Bei der Auftakt-Exkursion ging es mit über 100 Teilnehmern durch die Hauptstraße (Bannhof) über den Birken- und Ahornweg durchs Oberdorf ins Unterdorf, wo Wolfgang Messer („Fuhrsch Wolfgang“) und Dr. Heiner Felbecker sowie die Hauseigentümer selbst humorvoll-heiteres, Anekdoten und Raritäten erzählten. Erinnerungen wurden unterwegs wach, als noch mit Griffeln auf Schiefertafeln geschrieben wurde und im „Klingelacker“ am östlichen Ortsrand die Bauern beim Pflügen viel keltisches Zeugnis einer frühen Besiedlung fanden, was eben klingelte. Am 1745 angelegten Friedhof las Bruschieds Urgestein Rosi Jakobi die mystische „Sage vom Teufelsfels“. Ebenfalls Eyecatcher ist die top-gepflegte, sanierte  und 1699 erbaute Marienkapelle, Ziel von Wallfahrten, denn bekanntlich kann der Glaube Berge versetzen.

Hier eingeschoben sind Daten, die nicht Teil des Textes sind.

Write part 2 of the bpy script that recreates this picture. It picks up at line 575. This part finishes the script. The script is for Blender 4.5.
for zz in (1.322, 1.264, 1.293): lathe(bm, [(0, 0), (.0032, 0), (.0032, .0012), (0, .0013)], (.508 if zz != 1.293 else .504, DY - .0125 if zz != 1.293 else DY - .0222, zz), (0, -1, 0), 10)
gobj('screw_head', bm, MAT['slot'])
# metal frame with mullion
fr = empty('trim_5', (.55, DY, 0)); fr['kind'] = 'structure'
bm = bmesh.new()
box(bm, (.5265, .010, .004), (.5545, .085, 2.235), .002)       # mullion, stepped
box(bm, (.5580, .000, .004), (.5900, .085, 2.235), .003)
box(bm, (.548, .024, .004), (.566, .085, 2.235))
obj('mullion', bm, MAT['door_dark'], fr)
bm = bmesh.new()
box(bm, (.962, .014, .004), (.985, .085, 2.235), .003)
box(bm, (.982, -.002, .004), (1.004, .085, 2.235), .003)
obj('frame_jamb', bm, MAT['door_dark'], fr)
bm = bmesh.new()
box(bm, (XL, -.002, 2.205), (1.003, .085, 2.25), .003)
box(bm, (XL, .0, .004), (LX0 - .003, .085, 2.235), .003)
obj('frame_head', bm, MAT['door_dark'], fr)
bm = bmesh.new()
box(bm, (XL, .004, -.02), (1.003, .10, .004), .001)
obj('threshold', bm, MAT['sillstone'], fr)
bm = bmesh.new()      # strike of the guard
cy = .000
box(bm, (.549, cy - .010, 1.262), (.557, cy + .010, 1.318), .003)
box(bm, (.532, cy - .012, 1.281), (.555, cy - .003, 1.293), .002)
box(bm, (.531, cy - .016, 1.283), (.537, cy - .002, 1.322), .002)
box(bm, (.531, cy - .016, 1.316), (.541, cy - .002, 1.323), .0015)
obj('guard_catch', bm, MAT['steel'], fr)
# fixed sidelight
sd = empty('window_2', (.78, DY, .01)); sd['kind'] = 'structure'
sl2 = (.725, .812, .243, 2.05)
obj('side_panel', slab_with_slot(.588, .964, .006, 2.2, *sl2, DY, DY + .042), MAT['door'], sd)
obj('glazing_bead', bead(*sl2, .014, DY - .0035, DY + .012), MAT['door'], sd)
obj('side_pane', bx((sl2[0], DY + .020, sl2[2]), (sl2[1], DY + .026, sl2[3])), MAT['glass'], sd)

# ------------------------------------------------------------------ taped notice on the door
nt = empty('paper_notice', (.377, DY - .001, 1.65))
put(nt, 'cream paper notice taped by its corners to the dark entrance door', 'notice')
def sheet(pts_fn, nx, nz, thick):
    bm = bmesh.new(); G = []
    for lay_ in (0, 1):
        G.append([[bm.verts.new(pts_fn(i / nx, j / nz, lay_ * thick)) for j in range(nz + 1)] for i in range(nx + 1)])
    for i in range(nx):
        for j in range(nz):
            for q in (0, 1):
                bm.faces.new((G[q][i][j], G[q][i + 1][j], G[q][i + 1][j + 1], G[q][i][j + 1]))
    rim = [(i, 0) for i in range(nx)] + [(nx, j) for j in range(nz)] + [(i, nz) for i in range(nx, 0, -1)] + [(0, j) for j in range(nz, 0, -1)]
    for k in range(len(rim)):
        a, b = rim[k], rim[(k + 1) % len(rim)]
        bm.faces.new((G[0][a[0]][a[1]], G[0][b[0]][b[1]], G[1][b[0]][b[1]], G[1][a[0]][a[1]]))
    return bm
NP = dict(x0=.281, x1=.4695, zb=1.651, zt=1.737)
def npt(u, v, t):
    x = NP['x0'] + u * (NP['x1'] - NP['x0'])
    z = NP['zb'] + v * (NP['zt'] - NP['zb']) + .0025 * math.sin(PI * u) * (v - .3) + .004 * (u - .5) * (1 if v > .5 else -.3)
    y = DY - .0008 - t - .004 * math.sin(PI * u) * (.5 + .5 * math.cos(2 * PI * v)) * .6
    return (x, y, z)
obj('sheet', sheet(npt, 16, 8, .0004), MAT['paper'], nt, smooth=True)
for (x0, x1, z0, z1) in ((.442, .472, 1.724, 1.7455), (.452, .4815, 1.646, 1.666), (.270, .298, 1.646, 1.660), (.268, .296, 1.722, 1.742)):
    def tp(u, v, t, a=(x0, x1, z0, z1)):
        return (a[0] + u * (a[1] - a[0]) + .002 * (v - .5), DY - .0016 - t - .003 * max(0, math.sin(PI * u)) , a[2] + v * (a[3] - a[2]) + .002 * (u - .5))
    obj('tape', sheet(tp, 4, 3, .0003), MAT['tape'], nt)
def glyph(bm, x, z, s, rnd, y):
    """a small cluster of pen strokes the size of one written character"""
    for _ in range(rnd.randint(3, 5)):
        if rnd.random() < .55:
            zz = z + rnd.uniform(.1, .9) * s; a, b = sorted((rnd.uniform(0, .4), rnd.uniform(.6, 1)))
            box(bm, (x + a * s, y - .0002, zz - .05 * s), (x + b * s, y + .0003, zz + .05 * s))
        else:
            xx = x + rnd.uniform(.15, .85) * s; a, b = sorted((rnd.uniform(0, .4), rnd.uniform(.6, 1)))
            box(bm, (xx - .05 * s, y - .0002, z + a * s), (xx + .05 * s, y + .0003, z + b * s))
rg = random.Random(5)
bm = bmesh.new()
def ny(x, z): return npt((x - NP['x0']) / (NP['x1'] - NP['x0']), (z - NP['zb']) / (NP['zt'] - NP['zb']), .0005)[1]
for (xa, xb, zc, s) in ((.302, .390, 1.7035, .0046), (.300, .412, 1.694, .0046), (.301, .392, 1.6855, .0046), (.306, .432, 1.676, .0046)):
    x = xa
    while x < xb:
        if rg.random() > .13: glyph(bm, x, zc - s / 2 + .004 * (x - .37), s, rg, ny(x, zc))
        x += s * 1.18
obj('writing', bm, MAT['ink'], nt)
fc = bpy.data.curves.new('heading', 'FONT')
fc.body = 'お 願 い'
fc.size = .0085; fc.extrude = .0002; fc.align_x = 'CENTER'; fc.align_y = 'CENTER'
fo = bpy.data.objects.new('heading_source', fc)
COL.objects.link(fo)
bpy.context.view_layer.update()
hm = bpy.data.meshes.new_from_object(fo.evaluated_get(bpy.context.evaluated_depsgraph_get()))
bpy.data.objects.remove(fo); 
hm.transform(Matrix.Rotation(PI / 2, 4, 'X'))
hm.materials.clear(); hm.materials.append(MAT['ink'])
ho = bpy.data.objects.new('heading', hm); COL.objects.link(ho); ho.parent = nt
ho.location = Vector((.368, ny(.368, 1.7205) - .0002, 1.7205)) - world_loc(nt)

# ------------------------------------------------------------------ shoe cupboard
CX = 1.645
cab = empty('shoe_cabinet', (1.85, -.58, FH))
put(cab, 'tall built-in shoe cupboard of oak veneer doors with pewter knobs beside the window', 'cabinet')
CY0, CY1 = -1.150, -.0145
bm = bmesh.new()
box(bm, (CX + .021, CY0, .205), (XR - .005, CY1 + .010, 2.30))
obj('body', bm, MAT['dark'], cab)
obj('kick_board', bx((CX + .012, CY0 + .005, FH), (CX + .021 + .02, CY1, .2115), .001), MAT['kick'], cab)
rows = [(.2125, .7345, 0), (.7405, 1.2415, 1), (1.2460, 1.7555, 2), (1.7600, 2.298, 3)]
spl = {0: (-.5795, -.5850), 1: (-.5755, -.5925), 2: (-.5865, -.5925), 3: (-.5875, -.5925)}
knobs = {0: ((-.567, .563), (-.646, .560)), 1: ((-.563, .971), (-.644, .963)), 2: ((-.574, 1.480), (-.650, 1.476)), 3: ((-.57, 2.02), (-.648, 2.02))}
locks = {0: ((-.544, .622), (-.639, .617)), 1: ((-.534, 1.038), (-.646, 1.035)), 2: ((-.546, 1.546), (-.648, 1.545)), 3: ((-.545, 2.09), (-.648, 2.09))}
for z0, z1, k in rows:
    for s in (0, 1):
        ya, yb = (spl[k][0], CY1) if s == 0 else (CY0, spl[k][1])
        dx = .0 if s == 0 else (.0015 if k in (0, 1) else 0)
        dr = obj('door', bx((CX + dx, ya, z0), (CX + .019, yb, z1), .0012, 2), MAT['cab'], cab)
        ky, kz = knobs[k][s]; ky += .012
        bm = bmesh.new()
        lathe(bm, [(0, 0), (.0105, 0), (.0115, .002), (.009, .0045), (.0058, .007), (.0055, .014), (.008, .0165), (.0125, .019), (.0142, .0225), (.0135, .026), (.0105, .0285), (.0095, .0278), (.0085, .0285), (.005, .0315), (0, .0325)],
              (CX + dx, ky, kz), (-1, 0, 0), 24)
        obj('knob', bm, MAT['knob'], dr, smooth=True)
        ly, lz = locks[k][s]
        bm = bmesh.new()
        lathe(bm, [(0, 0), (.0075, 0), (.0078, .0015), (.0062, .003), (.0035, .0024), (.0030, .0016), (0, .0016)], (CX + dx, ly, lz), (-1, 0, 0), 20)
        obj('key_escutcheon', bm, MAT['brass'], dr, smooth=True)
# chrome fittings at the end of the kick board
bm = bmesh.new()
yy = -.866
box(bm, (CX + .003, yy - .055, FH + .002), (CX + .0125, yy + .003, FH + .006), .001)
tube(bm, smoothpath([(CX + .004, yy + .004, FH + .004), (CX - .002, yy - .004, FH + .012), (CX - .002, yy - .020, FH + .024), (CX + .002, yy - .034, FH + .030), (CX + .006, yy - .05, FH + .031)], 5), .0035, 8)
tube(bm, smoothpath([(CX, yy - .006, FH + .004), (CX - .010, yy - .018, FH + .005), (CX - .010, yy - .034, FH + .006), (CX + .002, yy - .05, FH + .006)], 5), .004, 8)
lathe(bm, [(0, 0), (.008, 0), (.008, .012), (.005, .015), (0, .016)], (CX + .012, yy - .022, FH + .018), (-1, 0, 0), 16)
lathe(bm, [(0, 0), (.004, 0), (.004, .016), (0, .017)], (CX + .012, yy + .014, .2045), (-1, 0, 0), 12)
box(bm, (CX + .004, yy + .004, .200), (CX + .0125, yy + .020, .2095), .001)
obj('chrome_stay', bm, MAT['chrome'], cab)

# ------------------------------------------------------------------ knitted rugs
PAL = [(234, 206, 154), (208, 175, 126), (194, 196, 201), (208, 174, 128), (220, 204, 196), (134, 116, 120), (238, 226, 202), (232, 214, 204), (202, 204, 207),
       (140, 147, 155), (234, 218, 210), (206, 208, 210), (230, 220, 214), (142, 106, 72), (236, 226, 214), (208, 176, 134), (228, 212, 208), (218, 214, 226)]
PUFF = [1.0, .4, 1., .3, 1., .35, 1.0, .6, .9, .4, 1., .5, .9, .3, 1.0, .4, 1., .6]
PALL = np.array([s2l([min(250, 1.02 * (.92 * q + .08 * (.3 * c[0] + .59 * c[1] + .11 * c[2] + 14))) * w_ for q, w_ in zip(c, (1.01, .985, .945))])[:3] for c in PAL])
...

An den jüngst verlegten „Stolpersteinen“ wurde den 1942 deportierten jüdischen Familien Baum und Dornhardt gedacht, die seit 1753 in der Region wohnten, auf der Nazi-Todesliste „unbekannt verzogen“ und ermordet wurden. An Vorfahren und Altvorderen, die sich in der Landwirtschaft und dem örtlichen Schieferbergwerk verdingten, wurde erinnert, oder wie Generationen das Fahrrad fahren um die „Pullpump“ im Hof des Fuhrgeschäftes Stein („Stä(n)matze“) erlernten. Heute gibt es keinen klassischen Bauernhof mehr, lediglich existiert ein Grünlandbetrieb der Gebrüder Ottenbreit im Ort.

Der Vater des Bürgermeisters Thomas Engbarth war Schneider, in seinem 1749 erbauten „Hannesmatze-Haus“ (nach dem Hausbesitzer Johann Mathias) soll der berüchtigte Schinderhannes genächtigt haben; – und das Haus im Oberdorf mit seinen hohen Stuben wurde bis in die 1970-er Jahre als Wirtshaus genutzt. In Bruschied mit seinen teils typisch bläulichem Hunsrücker Naturschiefer eingedeckten Dächern ist der Wandel zum Kunstschiefer allgegenwärtig sichtbar. Im 20.Jahrhundert gab es zwei Lebensmittelgeschäfte, zwei Gasthäuser und drei florierende Flaschenbierhandlungen, berichtete Willibald Schultes im Unterdorf und wenn seine Oma Veronika Wagner im Haus Staudt, früher „Stautmatse“ genannt, so kreativ mit ihrer Produktion von Griffel und Stiften, Klein-und Kurzwaren wie Schnürsenkel so emsig weiter gemacht hätte, würde heute hier die Wiege eines globalen Konzerns stehen, sagte er. Die Grundmauern von 1798 stehen noch und seien so alt, seit es Kirner Bier gebe und Bruschied im gleichen Jahr zur neugeschaffenen französischen Herrschaft „Mairie de Kirn“ kam. „Bruschied hat seine Hausaufgaben des urbanen Lebens über 1000 Jahre mit Bravour gemeistert. Chapeau!“, lobten auswärtige Besucher von überall her. Bernd Hey.